Ist das das feh­len­de Puz­zle­teil? Es ist frag­lich, wer Bel­tons ehe­ma­li­ges RAF-Mit­glied gewe­sen sein soll. Die Autorin ver­wen­det ein männ­li­ches Per­so­nal­pro­no­men für ihren Gesprächs­part­ner, aber die noch leben­den öffent­lich bekann­ten mut­maß­li­chen oder tat­säch­li­chen Mit­glie­der der soge­nann­ten »Drit­ten Genera­ti­on«, die ab 1985 (Putins Dienst­an­tritt in Dres­den) in der DDR gewe­sen sein könn­ten, sind alles Frau­en. Aller­dings hat­te die RAF in den spä­ten 1980ern tat­säch­lich, wie von der anony­men Quel­le ange­ge­ben, Pro­ble­me bei der Waf­fen­be­schaf­fung (in Sechs Tage im Herbst hel­fen die bel­gi­schen Genos­sen von den Cel­lu­les Com­mu­nis­tes Com­bat­tan­tes aus), und natür­lich ist es mög­lich, dass sich Sta­si und KGB die Arbeit geteilt haben: die IMB hät­ten es in die­sem Fall bei der rei­nen Beob­ach­tung belas­sen, wäh­rend Putins Leu­te für die hand­fes­te­ren Tei­le des Geschäfts zustän­dig gewe­sen wären. Auch die Finan­zie­rung der RAF in die­sen Jah­ren ist wei­ter­hin ein Mys­te­ri­um.
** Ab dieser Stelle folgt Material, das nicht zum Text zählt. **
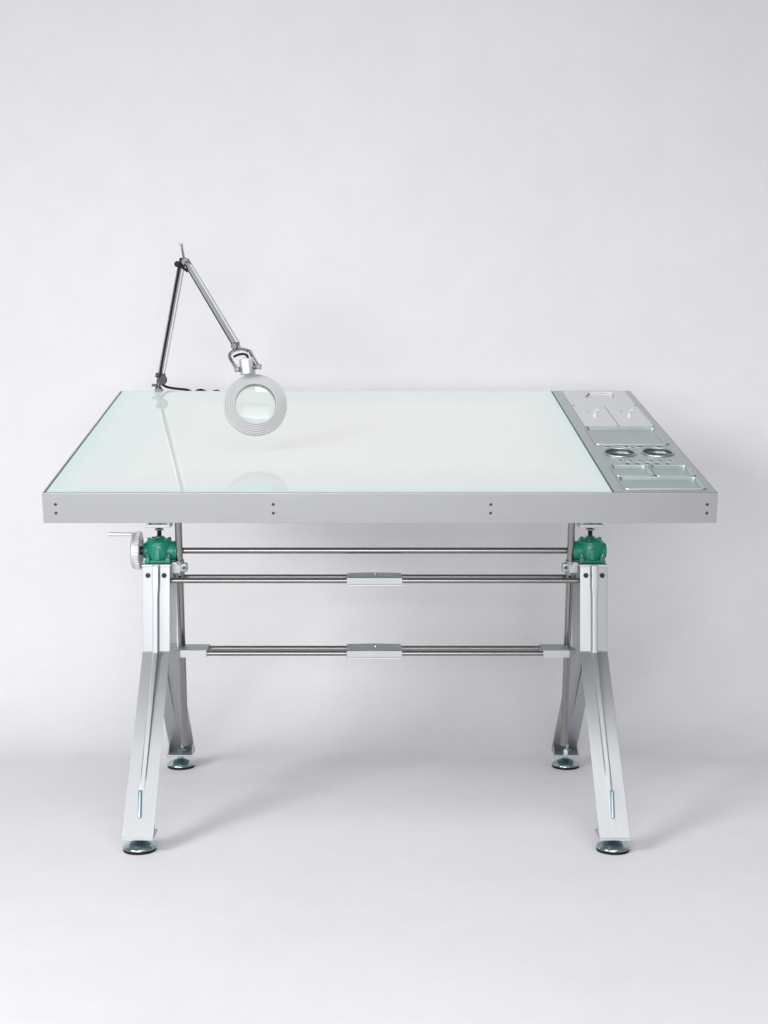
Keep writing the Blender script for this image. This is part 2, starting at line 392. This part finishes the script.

Ich habe bis­her auf Gad­da­fi getippt, aber das muss natür­lich nicht stimmen.

Sagen wir es mal so: Falls der rus­si­sche Prä­si­dent tat­säch­lich eines Tages in Den Haag vor sei­nem Rich­ter ste­hen soll­te, könn­te es noch eini­ge Über­ra­schun­gen geben.